In summary, we have demonstrated the creation of an ultrathin In-B-O TFTs using a facile, eco-friendly solution process. This approach enables the fabrication of high-quality crystalline In-B-O with an atomically smooth surface. Moreover, the B doping ratio could be tuned easily by the aqueous precursor solution. The role of B doping on the physical, chemical and electrical properties of the In₂O₃ is intensively investigated. The results show that B doping can suppress oxygen vacancy-/hydroxyl-related defects and alleviate dopant-induced carrier scattering, which is ascribed to the large metal–oxide bonding dissociation and high Lewis acid strength of B. Electrical measurements show that the incorporation of B can effectively improve the I_on/I_off, V_TH and S values of pristine In₂O₃ devices. The optimized In-B-O device on Si/SiO₂ shows a μ of 7.98 ± 0.63 cm²/(V s), an I_on/I_off of 2.84 × 10⁶, a V_TH of 3.96 ± 0.15 V and an S of 0.86 ± 0.03 V/dec.

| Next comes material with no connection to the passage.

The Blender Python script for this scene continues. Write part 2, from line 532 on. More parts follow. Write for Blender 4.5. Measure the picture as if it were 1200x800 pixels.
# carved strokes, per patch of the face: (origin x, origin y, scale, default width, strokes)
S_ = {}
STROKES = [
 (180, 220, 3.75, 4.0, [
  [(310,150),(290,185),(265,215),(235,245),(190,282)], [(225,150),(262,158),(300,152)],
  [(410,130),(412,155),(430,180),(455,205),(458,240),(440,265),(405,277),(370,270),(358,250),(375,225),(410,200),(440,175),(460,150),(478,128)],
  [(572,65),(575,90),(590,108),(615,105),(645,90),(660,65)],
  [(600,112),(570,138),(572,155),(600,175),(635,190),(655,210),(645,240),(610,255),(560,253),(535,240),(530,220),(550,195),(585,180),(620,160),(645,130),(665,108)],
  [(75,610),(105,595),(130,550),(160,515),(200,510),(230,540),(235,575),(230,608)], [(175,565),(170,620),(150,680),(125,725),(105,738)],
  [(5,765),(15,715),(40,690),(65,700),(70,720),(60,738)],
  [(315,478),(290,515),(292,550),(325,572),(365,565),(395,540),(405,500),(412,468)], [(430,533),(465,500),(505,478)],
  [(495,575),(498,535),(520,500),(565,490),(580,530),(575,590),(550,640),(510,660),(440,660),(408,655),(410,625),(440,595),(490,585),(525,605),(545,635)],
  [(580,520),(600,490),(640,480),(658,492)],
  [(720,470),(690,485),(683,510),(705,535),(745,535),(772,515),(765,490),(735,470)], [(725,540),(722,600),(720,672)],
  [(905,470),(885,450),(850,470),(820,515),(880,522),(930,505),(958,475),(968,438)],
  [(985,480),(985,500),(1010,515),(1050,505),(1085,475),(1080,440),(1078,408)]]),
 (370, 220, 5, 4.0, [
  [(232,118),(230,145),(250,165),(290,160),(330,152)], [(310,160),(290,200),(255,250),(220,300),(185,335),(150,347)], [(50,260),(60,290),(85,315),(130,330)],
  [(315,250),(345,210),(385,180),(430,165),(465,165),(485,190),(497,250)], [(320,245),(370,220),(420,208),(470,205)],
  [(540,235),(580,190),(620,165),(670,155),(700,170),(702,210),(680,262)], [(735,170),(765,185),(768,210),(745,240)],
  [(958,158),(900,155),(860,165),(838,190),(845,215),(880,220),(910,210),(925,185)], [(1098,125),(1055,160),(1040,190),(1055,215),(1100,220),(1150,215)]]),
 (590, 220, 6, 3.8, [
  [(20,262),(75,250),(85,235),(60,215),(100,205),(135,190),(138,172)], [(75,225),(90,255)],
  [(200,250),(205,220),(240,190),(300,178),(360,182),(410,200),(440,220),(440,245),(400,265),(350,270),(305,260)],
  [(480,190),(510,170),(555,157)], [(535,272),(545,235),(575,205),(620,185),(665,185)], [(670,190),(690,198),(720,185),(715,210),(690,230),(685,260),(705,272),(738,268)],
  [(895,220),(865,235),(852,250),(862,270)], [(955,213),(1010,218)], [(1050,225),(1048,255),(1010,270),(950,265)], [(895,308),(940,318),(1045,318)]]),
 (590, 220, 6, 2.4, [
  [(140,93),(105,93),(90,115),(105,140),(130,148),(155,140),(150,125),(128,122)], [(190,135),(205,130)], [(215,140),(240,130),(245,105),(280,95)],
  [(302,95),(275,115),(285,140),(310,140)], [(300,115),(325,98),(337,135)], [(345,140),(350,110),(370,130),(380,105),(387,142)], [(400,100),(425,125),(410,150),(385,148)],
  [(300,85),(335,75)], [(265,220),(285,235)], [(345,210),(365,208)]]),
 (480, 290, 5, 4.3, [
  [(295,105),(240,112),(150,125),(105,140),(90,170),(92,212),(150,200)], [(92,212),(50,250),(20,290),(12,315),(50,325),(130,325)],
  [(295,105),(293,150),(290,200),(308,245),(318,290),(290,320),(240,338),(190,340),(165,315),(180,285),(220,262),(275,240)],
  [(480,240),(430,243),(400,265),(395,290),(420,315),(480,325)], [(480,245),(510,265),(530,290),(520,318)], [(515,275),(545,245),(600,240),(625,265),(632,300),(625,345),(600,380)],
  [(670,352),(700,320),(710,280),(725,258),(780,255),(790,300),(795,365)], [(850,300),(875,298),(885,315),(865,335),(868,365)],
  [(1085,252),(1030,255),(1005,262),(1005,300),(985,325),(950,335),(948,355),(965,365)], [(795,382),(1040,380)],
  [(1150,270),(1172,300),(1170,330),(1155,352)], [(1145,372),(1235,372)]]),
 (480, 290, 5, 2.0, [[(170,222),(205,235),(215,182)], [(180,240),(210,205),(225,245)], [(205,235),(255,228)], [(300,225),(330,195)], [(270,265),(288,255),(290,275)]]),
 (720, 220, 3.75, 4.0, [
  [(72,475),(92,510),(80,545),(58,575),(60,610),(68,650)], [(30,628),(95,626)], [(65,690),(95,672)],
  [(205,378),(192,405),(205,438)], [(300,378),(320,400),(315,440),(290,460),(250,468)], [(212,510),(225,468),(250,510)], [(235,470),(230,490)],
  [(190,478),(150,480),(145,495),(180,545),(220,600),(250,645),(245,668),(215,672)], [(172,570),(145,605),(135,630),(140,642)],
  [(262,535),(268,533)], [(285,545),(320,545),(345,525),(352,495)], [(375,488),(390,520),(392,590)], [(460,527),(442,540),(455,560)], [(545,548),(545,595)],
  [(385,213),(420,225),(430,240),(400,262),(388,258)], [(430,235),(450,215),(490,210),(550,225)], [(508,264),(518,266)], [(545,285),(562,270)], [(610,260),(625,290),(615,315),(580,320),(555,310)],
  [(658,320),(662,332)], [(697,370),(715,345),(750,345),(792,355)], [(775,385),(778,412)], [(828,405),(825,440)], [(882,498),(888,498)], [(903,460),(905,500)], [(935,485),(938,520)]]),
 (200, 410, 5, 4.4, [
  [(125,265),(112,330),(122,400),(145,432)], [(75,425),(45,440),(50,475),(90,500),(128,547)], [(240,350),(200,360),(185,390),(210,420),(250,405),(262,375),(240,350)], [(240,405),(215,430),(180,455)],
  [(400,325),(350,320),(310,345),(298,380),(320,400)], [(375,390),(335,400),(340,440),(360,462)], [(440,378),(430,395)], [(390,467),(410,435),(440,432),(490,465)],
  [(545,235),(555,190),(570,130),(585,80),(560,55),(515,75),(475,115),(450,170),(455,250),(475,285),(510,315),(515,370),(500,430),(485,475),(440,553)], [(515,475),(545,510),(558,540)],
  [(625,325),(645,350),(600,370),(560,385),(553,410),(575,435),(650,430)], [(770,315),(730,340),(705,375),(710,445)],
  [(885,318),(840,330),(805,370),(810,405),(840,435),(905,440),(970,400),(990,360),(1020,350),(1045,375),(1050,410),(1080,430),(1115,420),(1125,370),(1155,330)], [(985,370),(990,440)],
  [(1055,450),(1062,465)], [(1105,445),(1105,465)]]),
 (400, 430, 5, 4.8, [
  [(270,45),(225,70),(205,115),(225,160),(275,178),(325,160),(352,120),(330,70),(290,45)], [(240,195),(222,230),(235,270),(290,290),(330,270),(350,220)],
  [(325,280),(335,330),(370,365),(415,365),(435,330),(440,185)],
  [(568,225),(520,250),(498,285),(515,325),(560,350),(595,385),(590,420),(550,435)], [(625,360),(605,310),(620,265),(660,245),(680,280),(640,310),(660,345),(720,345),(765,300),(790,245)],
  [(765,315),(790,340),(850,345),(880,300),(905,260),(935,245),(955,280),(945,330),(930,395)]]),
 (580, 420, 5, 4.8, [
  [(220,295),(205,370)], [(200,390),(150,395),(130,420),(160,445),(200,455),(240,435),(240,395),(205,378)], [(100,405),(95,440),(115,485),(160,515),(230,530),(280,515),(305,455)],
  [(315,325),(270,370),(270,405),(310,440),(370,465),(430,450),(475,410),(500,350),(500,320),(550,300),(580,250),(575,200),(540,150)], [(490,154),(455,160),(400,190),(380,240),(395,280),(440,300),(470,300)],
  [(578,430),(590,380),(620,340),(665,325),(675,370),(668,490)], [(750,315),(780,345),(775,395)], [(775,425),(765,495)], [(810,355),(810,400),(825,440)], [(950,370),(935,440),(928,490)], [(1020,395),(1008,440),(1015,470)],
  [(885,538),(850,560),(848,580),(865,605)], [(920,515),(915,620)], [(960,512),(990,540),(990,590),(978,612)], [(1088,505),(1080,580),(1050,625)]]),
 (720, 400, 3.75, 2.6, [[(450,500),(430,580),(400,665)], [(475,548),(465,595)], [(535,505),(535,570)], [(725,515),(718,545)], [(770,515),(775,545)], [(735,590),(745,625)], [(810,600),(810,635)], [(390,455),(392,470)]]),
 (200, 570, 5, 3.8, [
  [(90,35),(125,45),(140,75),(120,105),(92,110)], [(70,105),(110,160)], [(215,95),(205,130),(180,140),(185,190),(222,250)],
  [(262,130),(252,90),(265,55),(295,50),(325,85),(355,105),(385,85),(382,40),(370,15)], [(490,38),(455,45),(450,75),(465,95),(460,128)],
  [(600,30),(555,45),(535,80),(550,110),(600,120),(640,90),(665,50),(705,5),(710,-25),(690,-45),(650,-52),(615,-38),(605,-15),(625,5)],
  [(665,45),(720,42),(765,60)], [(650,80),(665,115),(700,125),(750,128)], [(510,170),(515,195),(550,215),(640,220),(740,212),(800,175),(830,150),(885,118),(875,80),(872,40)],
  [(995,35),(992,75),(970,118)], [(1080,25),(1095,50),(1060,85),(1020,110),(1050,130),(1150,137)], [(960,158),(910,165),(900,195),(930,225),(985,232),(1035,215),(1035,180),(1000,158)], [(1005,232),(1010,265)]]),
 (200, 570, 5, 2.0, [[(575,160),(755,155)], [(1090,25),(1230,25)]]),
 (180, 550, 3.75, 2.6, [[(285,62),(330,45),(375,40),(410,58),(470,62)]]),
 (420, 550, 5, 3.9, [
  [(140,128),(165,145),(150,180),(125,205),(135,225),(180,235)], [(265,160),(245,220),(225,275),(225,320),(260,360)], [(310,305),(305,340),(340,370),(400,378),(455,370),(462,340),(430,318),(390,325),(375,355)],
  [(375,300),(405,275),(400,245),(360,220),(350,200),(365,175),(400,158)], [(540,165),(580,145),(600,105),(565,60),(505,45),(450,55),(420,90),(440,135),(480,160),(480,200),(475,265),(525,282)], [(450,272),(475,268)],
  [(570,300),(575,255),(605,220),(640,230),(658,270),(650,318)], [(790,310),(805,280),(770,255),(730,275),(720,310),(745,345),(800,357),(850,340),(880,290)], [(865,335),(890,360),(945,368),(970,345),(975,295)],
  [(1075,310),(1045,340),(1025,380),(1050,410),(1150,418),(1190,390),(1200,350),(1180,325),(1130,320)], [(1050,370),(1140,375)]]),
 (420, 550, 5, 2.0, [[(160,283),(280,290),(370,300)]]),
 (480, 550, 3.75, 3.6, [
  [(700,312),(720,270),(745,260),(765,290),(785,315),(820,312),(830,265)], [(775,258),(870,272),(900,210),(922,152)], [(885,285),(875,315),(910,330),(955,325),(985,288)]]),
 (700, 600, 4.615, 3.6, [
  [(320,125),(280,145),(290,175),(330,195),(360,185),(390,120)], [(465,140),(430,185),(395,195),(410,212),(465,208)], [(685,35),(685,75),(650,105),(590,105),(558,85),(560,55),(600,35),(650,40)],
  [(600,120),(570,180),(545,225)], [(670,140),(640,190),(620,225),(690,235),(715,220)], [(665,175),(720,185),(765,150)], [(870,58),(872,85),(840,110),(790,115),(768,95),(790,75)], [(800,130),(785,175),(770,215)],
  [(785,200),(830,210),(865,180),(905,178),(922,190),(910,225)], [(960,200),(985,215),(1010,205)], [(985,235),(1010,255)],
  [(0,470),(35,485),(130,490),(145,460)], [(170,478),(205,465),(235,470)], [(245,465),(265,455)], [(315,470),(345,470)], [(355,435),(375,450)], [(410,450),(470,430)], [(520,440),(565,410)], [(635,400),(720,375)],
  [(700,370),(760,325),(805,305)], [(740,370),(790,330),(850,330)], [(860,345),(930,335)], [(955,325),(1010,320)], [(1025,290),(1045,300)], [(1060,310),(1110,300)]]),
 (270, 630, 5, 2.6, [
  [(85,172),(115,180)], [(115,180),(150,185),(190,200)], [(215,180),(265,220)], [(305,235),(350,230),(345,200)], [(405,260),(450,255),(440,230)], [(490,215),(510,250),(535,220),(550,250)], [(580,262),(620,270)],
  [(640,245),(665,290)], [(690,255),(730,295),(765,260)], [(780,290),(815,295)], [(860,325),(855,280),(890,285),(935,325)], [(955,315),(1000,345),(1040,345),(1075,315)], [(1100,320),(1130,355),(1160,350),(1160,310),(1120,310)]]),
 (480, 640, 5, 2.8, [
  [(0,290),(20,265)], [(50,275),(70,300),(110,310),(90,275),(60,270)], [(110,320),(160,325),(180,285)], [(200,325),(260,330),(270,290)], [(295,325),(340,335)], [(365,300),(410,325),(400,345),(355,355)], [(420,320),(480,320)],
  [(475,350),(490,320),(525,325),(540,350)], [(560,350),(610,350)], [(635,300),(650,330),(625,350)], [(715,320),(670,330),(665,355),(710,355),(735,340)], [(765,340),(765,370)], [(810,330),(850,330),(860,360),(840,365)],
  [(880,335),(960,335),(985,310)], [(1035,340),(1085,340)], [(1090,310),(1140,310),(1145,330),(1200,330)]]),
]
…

Furthermore, fully water-derived In-B-O/ZrO₂ TFTs exhibit a μ of 11.0 cm²/(V s), a V_TH of 0.09 V, an I_on/I_off of ~10⁵, an S of 0.19 V/dec, a low operating voltage of 3 V and superior stability. Therefore, an ultrathin crystalline In-B-O produced using a simple one-step spin-coating method and a water-processed method is considered to be a promising channel material for future low-cost and large-area advanced oxide electronics.